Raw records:
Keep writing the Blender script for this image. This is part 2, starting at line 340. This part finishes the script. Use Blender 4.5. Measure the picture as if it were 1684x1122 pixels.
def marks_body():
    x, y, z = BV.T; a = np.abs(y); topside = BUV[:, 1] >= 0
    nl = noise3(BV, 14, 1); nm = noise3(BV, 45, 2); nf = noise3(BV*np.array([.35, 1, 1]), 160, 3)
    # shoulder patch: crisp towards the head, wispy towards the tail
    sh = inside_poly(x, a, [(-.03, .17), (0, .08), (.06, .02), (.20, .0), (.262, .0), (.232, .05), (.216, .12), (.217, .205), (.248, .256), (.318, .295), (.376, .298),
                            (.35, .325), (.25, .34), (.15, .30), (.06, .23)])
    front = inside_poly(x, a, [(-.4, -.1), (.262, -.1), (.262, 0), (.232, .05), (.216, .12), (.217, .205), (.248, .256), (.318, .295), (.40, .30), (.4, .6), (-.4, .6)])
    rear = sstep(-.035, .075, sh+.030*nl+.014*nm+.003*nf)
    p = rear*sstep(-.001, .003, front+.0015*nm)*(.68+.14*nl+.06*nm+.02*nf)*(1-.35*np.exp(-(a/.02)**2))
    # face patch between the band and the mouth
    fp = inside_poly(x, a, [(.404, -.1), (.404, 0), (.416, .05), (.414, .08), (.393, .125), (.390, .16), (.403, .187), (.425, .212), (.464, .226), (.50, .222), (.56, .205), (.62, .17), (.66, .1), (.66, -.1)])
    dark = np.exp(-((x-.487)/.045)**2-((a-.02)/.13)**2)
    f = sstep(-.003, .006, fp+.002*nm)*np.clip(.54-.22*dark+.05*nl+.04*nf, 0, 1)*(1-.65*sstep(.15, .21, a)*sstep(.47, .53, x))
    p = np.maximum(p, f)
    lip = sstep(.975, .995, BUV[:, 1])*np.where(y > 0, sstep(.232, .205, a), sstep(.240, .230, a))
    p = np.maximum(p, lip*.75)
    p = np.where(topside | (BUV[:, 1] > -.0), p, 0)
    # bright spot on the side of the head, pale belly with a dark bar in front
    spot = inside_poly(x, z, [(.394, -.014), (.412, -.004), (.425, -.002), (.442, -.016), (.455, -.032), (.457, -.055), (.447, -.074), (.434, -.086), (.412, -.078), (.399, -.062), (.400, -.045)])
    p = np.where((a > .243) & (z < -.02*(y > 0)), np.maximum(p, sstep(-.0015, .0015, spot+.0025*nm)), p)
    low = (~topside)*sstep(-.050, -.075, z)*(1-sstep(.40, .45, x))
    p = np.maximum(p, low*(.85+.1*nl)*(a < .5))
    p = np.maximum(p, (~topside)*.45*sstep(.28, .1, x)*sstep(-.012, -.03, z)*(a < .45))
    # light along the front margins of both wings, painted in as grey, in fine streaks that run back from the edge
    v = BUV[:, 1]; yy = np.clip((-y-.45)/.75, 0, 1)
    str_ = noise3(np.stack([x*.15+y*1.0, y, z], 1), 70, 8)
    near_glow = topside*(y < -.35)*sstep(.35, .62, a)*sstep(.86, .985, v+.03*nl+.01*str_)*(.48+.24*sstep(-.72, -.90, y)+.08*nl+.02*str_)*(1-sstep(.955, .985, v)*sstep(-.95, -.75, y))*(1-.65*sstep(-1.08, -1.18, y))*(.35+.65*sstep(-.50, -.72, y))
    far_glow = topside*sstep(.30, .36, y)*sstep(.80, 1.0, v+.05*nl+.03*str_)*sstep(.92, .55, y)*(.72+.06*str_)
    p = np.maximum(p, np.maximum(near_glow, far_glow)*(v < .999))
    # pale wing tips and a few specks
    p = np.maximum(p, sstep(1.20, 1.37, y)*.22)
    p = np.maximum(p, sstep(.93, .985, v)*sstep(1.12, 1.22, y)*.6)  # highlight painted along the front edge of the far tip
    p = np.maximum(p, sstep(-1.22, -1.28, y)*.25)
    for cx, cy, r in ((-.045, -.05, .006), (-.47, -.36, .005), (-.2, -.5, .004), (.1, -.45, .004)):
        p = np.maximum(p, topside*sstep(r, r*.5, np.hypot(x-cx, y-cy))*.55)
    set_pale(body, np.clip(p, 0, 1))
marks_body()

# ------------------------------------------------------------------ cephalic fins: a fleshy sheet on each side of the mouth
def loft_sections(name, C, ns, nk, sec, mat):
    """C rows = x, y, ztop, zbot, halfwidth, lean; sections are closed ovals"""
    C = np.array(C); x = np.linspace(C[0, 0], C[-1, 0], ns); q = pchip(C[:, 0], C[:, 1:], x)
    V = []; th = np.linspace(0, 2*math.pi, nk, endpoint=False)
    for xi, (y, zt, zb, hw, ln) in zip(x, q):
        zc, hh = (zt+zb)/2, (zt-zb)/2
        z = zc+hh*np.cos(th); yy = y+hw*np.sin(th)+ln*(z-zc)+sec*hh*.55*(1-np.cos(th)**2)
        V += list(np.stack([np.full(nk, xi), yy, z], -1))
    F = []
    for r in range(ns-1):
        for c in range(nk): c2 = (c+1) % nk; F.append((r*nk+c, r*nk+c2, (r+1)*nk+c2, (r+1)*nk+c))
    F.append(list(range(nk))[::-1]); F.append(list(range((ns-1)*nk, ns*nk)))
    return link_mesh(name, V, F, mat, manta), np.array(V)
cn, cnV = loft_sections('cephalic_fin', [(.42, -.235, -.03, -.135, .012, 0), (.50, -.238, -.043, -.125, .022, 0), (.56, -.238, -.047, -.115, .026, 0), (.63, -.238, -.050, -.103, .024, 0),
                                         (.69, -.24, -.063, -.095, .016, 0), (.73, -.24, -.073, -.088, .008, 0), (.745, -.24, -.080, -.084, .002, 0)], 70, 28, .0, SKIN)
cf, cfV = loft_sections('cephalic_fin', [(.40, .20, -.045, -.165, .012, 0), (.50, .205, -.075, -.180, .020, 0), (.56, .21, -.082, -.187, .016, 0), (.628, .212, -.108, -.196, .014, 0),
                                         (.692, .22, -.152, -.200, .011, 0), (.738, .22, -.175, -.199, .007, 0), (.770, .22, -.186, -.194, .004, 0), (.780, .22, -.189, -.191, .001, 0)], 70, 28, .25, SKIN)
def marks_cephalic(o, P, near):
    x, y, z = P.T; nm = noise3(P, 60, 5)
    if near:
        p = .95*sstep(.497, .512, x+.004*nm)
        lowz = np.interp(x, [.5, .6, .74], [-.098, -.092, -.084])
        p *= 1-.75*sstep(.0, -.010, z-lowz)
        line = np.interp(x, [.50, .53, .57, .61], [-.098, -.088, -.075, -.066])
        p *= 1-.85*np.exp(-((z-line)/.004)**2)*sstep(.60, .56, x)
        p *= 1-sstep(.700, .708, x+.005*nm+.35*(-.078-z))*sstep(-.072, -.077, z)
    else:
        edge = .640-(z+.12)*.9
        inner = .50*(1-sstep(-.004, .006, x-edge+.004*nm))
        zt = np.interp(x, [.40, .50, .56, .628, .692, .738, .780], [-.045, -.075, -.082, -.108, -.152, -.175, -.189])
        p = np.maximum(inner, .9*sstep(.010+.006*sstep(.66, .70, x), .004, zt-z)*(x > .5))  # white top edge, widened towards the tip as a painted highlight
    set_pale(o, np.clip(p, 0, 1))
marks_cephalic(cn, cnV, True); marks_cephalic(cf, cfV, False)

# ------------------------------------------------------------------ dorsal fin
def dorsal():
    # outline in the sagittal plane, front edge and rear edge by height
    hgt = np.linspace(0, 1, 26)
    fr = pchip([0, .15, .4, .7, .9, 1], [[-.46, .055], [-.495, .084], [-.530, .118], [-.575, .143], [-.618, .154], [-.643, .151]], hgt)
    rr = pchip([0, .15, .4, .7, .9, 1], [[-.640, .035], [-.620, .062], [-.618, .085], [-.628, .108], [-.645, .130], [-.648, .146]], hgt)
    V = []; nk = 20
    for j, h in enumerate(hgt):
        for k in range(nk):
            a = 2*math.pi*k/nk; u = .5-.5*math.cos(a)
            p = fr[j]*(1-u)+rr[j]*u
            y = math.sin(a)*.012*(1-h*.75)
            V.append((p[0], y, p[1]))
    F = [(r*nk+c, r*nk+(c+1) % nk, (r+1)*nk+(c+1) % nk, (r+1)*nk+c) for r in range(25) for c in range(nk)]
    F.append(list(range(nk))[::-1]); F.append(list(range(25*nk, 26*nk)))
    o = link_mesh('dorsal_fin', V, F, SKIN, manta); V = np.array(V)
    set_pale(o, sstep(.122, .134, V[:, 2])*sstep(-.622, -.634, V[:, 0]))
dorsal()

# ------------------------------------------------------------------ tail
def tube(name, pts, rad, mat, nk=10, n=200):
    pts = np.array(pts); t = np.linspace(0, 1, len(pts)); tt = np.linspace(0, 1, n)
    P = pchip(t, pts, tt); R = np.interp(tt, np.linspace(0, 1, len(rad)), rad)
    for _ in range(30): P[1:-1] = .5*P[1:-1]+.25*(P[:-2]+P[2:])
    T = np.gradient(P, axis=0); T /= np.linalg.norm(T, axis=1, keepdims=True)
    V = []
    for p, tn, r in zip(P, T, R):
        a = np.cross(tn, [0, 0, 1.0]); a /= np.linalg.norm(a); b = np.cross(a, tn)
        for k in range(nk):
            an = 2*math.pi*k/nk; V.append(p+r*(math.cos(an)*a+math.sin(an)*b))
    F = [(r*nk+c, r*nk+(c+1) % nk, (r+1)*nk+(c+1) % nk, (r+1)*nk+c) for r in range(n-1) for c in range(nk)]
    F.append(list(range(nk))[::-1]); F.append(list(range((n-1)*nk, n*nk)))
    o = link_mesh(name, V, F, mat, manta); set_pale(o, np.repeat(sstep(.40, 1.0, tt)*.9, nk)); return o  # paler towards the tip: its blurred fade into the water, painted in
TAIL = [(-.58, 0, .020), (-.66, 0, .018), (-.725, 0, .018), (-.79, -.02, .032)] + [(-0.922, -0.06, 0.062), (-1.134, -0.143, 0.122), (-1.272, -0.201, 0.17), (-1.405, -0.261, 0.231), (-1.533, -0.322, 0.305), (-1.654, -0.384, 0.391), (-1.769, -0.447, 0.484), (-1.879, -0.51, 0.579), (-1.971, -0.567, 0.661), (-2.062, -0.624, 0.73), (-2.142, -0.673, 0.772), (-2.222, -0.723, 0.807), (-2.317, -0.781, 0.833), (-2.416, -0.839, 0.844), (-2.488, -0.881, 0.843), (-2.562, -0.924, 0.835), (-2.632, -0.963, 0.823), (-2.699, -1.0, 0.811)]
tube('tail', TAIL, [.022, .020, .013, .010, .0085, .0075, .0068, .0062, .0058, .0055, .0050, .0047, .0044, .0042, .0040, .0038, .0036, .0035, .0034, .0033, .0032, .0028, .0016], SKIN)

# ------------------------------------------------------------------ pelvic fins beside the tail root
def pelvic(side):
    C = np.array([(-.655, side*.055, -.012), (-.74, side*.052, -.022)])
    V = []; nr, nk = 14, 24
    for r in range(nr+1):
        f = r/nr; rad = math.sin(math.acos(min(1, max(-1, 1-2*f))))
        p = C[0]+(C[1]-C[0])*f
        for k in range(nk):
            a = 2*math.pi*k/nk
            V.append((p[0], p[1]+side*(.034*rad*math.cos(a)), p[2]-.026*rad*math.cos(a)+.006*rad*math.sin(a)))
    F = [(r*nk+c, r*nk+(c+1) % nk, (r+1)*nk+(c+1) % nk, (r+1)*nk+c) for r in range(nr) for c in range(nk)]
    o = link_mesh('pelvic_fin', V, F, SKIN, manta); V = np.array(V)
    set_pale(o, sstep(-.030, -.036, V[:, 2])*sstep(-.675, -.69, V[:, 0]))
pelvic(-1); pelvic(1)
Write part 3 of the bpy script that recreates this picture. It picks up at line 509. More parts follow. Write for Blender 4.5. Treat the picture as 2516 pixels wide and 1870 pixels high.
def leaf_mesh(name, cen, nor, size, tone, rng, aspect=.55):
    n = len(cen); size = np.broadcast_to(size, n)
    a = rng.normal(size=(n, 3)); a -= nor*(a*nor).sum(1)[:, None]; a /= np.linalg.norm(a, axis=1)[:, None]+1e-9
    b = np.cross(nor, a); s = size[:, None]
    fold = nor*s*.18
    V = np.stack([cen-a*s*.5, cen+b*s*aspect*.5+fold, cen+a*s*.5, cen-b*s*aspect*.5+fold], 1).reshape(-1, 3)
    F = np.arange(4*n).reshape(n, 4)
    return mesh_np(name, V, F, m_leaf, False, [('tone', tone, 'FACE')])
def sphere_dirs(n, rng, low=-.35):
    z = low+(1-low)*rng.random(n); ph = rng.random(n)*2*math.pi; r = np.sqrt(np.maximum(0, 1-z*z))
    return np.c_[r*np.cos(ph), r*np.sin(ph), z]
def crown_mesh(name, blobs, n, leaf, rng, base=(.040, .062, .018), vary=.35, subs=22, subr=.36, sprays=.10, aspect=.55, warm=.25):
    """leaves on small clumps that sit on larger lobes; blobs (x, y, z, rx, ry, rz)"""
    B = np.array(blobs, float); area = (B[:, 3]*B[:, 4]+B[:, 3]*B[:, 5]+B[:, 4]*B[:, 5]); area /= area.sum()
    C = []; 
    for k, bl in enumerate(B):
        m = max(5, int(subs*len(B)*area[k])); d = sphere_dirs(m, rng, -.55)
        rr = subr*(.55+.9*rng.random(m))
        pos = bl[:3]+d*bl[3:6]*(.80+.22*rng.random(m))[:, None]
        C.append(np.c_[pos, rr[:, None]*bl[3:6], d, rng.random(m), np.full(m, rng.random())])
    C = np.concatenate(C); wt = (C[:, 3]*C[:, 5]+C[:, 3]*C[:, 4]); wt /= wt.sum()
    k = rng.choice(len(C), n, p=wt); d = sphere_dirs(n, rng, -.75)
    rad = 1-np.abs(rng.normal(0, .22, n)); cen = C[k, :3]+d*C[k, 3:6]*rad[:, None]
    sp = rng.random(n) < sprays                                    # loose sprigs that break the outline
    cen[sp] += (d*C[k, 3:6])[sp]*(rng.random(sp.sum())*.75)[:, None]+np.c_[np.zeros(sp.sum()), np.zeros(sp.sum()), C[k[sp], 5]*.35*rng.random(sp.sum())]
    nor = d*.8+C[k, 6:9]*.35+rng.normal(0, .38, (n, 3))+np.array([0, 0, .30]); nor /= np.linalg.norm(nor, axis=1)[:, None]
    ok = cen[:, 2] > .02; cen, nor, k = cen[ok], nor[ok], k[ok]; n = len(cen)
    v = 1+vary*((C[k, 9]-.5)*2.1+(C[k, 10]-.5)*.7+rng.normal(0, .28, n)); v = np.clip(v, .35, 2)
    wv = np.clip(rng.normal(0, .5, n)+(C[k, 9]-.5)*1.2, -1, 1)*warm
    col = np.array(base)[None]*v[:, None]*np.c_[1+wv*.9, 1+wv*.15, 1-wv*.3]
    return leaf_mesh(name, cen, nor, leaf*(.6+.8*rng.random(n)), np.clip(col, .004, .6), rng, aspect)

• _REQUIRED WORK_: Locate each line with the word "that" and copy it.

• _EXPECTED ANSWER_:
    # light along the front margins of both wings, painted in as grey, in fine streaks that run back from the edge
Write part 3 of the bpy script that recreates this picture. It picks up at line 509. More parts follow. Write for Blender 4.5. Treat the picture as 2516 pixels wide and 1870 pixels high.
    """leaves on small clumps that sit on larger lobes; blobs (x, y, z, rx, ry, rz)"""
    sp = rng.random(n) < sprays                                    # loose sprigs that break the outline